‘Hanna’ Reunites ‘The Killing’ Stars Joel Kinnaman and Mireille Enos in the Creepiest Way Possible

Amazon’s new series Hanna is obviously a bold reboot of Joe Wright’s 2011 film of the same name. The central concept is the same: a rogue assassin tries to fake his own death to raise his daughter alone in the wild, where he molds her into a super killer and trains her for a deadly mission she doesn’t quite understand. Chasing them is a rogue secret agent. The Easter Egg-like twist in the new series is that the father, Erik Heller, and the rogue agent, Marissa Wiegler, are played by The Killing co-stars Joel Kinnaman and Mireille Enos.

“Actually, that was just a happy — not accident, but it’s so rare that people happen to be on the list of the creators and happen to be available and happen to love working with another as much as we do,” Enos told a roundtable of reporters during Winter TCA. “So, it kind of just unfolded, it wasn’t complete before signing on.”

Writer and producer David Farr confirmed this. “Not at all. Mireille, we got you first. I remember saying, ‘Joel is on the list,’ and watching the look in Mireille’s eyes…as in…’That’s okay.'”

Enos was well aware that fans of The Killing, where she and Kinnaman shot to fame playing partners solving a haunting murder, would be taken aback by their creepy dynamic in Hanna, where they are deadly enemies.

Enos said, “It wouldn’t be as fun trying to replay the same dynamic, especially since The Killing was so special for both of us. But it’s so delicious, this idea of now being enemies.”

Mireille Enos in The Killing
Photo: Prime Video

Even though our first glimpse of Enos’s Marissa Wiegler is rather terrifying — she’s hunting Kinnaman and his wife and the baby via a helicopter — we next see her as a married mother living in Paris. It’s hard to figure out if she’s truly villainous or something more complicated. Enos said she liked this.

“Structurally, she is introduced very slowly.

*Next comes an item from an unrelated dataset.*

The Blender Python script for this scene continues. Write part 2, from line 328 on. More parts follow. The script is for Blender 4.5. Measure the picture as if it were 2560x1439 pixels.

I think for that reason, to keep the ambiguity around who she really is,” Enos said. “But for me, what’s interesting about this, is that there’s a lot of room to create empathy for this woman, even though she’s in the antagonist position.”

 “She’s done terrible things and I think we’re both interested in a character who has done terrible things and put herself in a box, psychologically, and then recreated herself as one of us, as a normal person with a partner and sort of a kid and a life in a city — which is interesting because it’s not her own country, so there’s some element of hiding,” Farr said. “Then, the past comes back literally out of the forest, which is of course in a psychoanalytical sense, that sense that all of us have pasts in some forest, somewhere.”

Enos said, “It has to be something she wants really badly to have waited fourteen or fifteen years and still be hunting in fourteen or fifteen years. I think her hope was that it would never come back, that it had been taken care of and it was gone forever.”

“It’s everyone’s nightmare,” said Farr.

Hanna is now streaming on Prime Video.